Djanet Sears
Djanet is a playwright and director and is the winner of numerous literary awards. She is the recipient of the Stratford Festival's 2004 Timothy Findley Award, as well as Canada's highest literary honour for dramatic writing, the 1998 Govenor General's Literary Award. She is the the playwright and director of "Harlem Duet" which won multiple Dora Awards. This production was workshopped at the Joseph Papp Theatre in New York City where Djanet was the international artist -in-residence in 1996.

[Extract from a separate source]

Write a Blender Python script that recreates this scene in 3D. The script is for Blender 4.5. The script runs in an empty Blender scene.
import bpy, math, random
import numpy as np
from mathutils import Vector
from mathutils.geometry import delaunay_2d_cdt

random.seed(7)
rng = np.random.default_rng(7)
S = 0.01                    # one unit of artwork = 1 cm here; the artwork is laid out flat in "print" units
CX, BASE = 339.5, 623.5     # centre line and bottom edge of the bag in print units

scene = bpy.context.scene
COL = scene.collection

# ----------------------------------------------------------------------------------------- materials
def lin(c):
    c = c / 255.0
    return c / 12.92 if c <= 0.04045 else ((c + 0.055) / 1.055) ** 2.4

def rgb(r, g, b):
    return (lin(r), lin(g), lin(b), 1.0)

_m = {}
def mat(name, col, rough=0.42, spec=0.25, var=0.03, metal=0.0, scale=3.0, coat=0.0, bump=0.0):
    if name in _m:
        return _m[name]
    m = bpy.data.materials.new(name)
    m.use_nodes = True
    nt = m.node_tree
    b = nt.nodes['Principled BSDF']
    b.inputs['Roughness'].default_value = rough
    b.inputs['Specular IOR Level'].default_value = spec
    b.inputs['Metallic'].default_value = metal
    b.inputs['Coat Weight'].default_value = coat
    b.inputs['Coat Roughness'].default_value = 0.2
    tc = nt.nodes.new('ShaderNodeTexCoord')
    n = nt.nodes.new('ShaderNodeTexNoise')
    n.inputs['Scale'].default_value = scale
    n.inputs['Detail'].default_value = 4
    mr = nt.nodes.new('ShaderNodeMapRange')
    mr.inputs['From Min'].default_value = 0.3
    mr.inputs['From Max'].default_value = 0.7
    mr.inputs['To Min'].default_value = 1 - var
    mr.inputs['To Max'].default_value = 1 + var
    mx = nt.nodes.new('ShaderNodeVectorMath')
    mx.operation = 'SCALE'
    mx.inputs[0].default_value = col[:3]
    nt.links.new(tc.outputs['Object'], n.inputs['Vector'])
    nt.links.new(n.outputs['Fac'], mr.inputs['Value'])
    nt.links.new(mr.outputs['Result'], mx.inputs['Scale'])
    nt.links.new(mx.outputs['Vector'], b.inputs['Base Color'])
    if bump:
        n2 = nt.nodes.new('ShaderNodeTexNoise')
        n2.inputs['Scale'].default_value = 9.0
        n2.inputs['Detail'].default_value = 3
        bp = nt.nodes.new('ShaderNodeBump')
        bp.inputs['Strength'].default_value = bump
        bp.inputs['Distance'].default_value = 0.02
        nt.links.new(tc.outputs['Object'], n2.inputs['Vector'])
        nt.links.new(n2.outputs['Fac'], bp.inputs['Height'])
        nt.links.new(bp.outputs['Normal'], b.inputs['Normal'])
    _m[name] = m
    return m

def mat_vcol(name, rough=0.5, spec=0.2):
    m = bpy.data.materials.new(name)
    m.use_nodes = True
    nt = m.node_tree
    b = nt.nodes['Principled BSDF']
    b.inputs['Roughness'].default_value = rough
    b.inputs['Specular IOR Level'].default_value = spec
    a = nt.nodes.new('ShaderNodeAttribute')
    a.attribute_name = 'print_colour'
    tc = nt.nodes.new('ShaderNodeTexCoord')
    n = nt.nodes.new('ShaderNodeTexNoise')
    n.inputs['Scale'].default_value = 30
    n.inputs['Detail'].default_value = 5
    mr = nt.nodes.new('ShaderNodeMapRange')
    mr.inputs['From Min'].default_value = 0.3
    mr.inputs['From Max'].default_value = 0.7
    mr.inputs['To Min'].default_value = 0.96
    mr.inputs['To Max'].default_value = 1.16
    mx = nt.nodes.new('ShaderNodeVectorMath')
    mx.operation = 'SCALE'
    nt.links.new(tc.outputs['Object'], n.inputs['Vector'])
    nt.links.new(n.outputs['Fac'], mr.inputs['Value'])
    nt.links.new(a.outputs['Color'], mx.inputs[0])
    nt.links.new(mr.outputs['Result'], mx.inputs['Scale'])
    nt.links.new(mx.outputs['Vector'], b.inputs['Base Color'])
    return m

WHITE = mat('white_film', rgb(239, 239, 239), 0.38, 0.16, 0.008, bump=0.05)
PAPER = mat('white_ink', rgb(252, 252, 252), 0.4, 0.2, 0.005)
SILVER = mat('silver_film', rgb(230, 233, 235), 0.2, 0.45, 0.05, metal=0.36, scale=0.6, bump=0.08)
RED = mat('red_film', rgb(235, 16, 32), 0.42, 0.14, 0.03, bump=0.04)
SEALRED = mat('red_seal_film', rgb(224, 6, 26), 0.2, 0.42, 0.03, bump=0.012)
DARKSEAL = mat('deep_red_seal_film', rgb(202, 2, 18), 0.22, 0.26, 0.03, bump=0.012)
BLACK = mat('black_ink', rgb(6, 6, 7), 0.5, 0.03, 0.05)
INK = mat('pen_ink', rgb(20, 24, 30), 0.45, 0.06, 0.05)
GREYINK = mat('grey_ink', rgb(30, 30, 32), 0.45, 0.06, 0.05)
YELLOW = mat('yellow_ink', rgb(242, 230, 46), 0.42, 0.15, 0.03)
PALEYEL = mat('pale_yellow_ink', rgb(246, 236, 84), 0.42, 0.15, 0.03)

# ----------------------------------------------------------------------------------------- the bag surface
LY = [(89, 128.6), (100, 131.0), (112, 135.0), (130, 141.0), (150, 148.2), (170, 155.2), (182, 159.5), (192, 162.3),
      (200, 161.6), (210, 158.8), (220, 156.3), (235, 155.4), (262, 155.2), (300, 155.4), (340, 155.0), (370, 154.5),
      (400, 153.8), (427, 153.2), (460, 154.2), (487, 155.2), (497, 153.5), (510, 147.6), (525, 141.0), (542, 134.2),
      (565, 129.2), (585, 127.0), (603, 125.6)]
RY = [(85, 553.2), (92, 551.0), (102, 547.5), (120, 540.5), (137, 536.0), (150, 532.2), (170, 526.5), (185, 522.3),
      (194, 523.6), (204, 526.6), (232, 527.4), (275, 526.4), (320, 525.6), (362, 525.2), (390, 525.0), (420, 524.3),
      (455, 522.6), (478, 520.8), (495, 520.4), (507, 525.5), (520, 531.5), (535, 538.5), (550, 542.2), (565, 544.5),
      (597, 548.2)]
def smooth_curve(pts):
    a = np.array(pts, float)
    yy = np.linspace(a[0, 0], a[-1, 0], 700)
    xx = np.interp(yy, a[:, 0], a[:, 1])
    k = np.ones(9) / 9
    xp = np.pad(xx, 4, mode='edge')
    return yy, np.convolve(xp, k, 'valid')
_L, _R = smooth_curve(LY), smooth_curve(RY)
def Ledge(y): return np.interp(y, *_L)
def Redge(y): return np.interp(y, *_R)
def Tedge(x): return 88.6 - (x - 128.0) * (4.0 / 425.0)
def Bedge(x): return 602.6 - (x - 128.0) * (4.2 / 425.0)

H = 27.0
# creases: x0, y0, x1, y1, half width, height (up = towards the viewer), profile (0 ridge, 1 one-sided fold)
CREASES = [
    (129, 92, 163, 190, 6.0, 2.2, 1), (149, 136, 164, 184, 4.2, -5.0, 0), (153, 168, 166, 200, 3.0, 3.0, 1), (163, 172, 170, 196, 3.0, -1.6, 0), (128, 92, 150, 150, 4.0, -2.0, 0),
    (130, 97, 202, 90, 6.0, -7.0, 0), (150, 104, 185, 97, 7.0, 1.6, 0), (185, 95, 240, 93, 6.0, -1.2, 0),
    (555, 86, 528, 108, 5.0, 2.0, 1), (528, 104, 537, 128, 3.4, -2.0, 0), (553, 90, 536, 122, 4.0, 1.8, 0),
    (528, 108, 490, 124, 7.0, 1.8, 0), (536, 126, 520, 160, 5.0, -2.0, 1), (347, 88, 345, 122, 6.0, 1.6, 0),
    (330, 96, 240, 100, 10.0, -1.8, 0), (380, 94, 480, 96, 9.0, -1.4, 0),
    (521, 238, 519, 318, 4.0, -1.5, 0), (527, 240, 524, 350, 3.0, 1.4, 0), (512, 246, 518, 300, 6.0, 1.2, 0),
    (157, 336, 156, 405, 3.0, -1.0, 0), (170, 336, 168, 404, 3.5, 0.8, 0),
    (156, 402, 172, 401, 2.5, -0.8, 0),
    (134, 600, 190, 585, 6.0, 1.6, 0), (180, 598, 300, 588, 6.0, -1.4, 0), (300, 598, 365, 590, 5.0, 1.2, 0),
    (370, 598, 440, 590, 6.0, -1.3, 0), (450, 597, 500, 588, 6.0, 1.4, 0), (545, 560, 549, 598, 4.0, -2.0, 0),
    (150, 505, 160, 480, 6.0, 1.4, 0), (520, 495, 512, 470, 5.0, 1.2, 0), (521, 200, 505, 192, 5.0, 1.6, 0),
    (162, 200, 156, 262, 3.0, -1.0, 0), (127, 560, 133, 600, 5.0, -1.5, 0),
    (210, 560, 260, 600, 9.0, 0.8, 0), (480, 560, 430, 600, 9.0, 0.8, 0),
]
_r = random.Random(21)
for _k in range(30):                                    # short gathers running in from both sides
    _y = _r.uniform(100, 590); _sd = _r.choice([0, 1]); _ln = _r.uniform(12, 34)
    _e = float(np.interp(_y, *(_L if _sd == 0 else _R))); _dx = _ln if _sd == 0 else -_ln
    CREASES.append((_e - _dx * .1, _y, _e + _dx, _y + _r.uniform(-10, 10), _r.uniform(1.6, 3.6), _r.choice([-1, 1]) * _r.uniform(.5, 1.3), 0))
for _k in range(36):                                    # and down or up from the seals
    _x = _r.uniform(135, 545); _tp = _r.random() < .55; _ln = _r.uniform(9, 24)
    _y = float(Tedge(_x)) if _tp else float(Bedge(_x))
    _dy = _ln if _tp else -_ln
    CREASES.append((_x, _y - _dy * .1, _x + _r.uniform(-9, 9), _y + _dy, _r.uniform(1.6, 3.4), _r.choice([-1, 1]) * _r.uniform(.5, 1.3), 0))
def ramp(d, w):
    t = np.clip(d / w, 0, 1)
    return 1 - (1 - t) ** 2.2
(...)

Her other honours include: the 1998 Floyd S. Chalmers Canadian Play Award, the Martin Luther King Jr. Achievement Award, the Harry Jerome Award for Excellence in the Cultural Industries and a Phenomenal Woman of the Arts Award.. Her most recent work for the stage, The Adventures of a Black Girl In Search of God, shortlisted for a 2004 Trillium Book Award and enjoyed a six month run as part of Mirvish Productions. Her other plays include Afrika Solo, Who Killed Katie Ross and Double Trouble. Djanet is the driving force behind the AfriCanadian Playwrights' Festival, and a founding member of the Obsidian Theatre Company. She is also the editor of Tesityin': Contemporary African Canadian Drama, Vols. I & II, the first anthologies of plays by playwrights of African descent in Canada.
Djanet is currently an adjunct professor at University College, University of Toronto and the writer-in-residence at the Tarragon Theatre in Toronto.